Beelitz, DDR, NVA-Kaserne, Jahreswechsel 1989/90
Der Anlaß war eher nichtig: Einige Soldaten hatten ihre Offiziere gebeten, zu Silvester ausnahmsweise in der Kaserne mit einem Glas Sekt anstoßen zu dürfen. Die Antwort war ein harsches Nein.
Die Soldaten, Unteroffiziere auf Zeit und Wehrpflichtige, zogen verärgert auf ihre Stuben, die Stimmung schlug in Wut um. Keiner der Beteiligten weiß heute mehr, wer eigentlich die Idee zur Soldatenrevolte hatte.
In Windeseile vervielfältigten die Beelitzer Volksarmisten einen Forderungskatalog, der eigentlich nur für ihre Vorgesetzten bestimmt war; sie schrieben "Streikaufruf" darüber und "An alle, an alle!"
Sie bastelten aus Pappe und Tüchern Transparente und zogen vor die Kaserne: "Nur wenn die preußisch- militaristischen Überbleibsel in unserer Armee beseitigt werden, verdient sie den Namen ,Nationale Volksarmee'." Die Demokratie dürfe nicht vor den Kasernentoren haltmachen.
Der Funke sprang über, Beelitz war plötzlich überall: in Rostock und Brandenburg, in Schwerin und Erfurt, in Cottbus, Basepohl, Neuseddin, Saßnitz und Warin. Soldaten verweigerten Befehle, ließen Offiziere strammstehen und Flaschen kreisen, wählten Soldatenräte und rannten scharenweise auf die Straße: eine "Meuterei", die nach Paragraph 259 der Militärgerichtsordnung der NVA mit "Freiheitsstrafen bis zu acht Jahren" geahndet wird.
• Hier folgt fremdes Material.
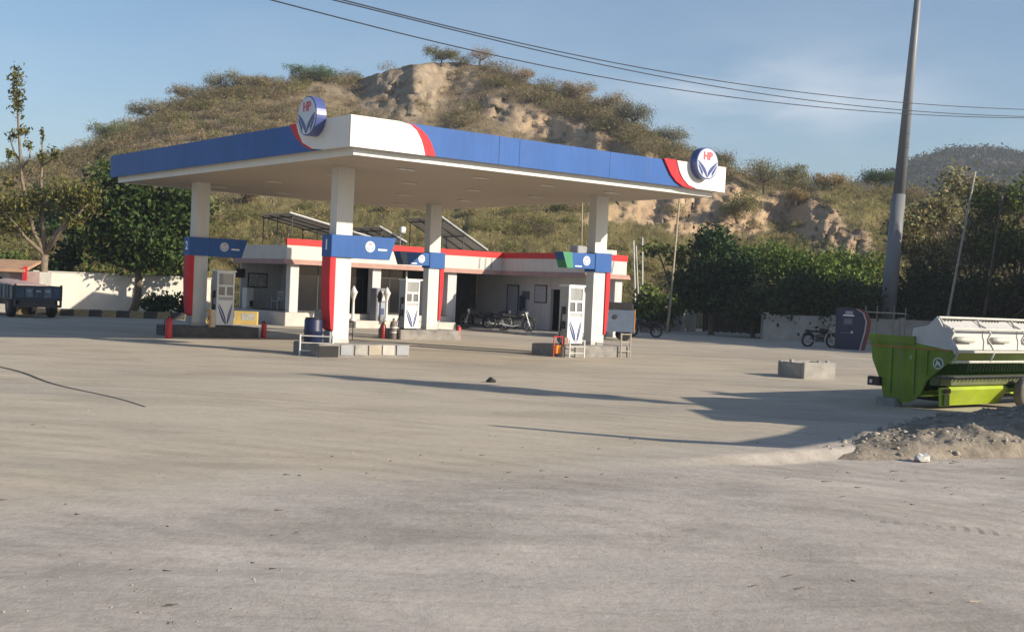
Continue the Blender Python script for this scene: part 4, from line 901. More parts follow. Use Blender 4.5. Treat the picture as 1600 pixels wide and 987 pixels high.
# doors and boards on the wing's inner wall
dd = MB().box(wg - .05, wg - .002, -.3, .62, .14, 2.40).build('door', mat('grey_door', (.36, .37, .40), .5, .08, 2), office)
fr = MB(); fr.box(wg - .07, wg - .052, -.36, -.30, .14, 2.46); fr.box(wg - .07, wg - .052, .62, .68, .14, 2.46); fr.box(wg - .07, wg - .052, -.30, .62, 2.40, 2.46); fr.build('door_frame', DSTEEL, dd)
MB().tube([(wg - .11, -.2, 1.15), (wg - .11, -.2, 1.3)], .015, 6).build('handle', STEEL, dd)
MB().box(wg - .04, wg - .002, -1.25, -.6, 1.72, 2.14).build('notice_board', mat('slate_board', (.14, .15, .19), .5, .1, 3), office)
nb = MB().box(wg - .05, wg - .002, -2.7, -1.7, 1.55, 2.5).build('notice_board', DSTEEL, office); MB().box(wg - .06, wg - .052, -2.65, -1.75, 1.60, 2.45).build('notice_sheet', mat('poster_sheet', (.46, .47, .53), .6, .12, 5), nb)
MB().box(wg - .30, wg - .06, -.95, -.75, 1.05, 1.9).build('hanging_cloth', mat('navy_cloth', (.03, .035, .10), .9, .2, 4), office)
# red tail lamp on the skirt, drain pipes on the band
for x in (11.35, 11.75, 12.15): MB().tube([(x, -.045, ZW + .05), (x + .02, -.05, ZR - .04)], .012, 5).build('cable', DSTEEL, office)
for x in (13.9, 14.2, 14.5): MB().tube([(x, WY - .04, ZSK + .25), (x + .12, WY - .05, ZR - .03)], .014, 5).build('cable', DSTEEL, office)
MB().box(-.03, -.02, .9, 1.6, ZSK + .14, ZSK + .2).build('lamp', mat('pinkish_lamp', (.6, .35, .35), .4, .05, 3), office)
# small roof room and tank on the wing
MB().cbox(14.2, 15.35, -6.4, -5.1, ZW + .181, 4.42, .02).build('roof_room', OWH, office)
MB().cbox(13.15, 13.8, -5.85, -5.2, ZW + .181, 4.55, .04).build('roof_tank', GREY, office)
# low yellow plinth wall with poster plates left of the corner column
yw = empty('painted_plinth', UV(UA - 2.3, VA + 1.55), R(4), 'yellow painted low plinth wall with pale posters, behind the left dispenser', 'low wall')
MB().cbox(-1.2, 1.5, 0, .35, 0, .62, .02).build('wall', mat('yellow_paint', (.62, .43, .13), .7, .15, 2.5), yw)
for x in (-1.0, -.15, .75): MB().box(x, x + .62, -.008, -.001, .2, .52).build('poster', mat('poster_%d' % int(x * 10 + 40), (.6, .58, .52), .7, .35, 14), yw)

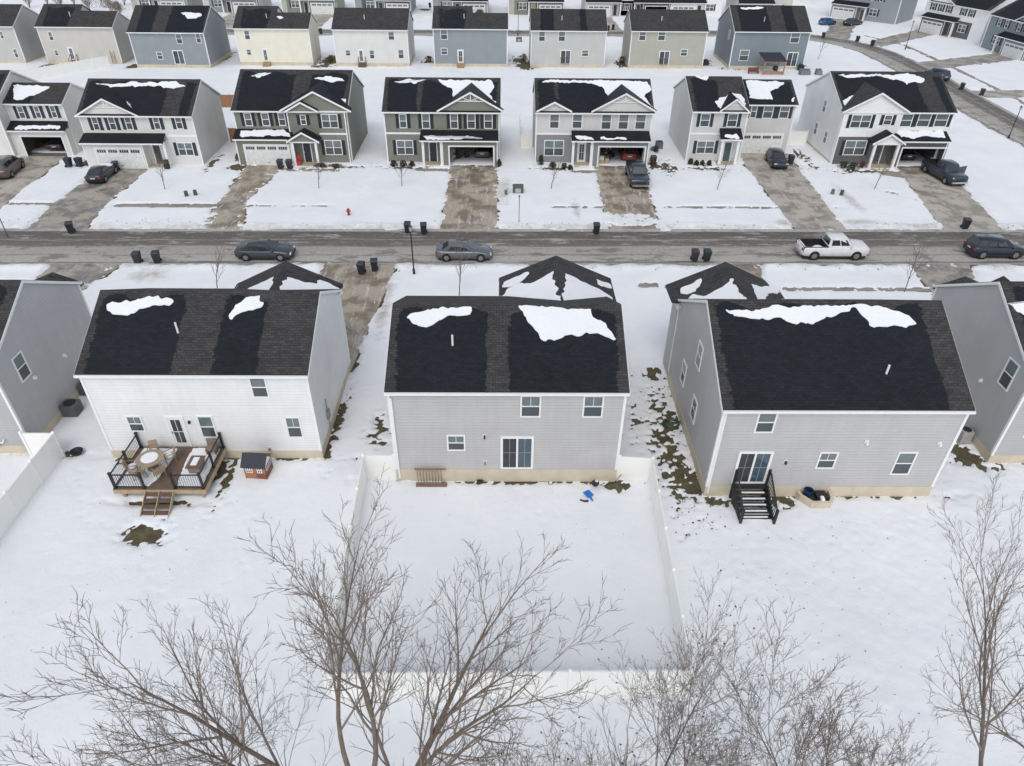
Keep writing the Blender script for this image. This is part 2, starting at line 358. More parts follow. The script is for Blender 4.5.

Ein hartes Durchgreifen, wie etliche Generale der Armeeführung empfahlen, war nicht mehr möglich. Theodor Hoffmann, 55, Admiral, von Regierungschef Hans Modrow gerade zum Verteidigungsminister bestellt, mußte am 2. Januar nach Beelitz fahren und sich den meuternden Soldaten stellen. Schon einen Tag später erließ Hoffmann eine "Weisung", die bei Offizieren und Berufsunteroffizieren einen Schock auslöste:
Nicht mehr 85, sondern nur noch 50 Prozent der Soldaten müssen ständig einsatzbereit in den Kasernen hocken; Personalausweis und Reisepaß, bis dahin von den Vorgesetzten eingezogen und verwahrt, bleiben "am Mann", für die Soldaten heißt das: freies Reisen gen Westen; Ausgang in Zivil und auch außerhalb des Standortes; in den Kasernen darf - bisher streng verboten - das West-Fernsehen eingeschaltet, zum Essen muß nicht mehr - "Drei, vier - ein Lied" - im Gleichschritt marschiert werden; Frühsport fällt aus, es heißt nicht mehr "Genosse Soldat" und "Genosse Hauptmann", sondern "Herr Soldat" und "Herr Hauptmann".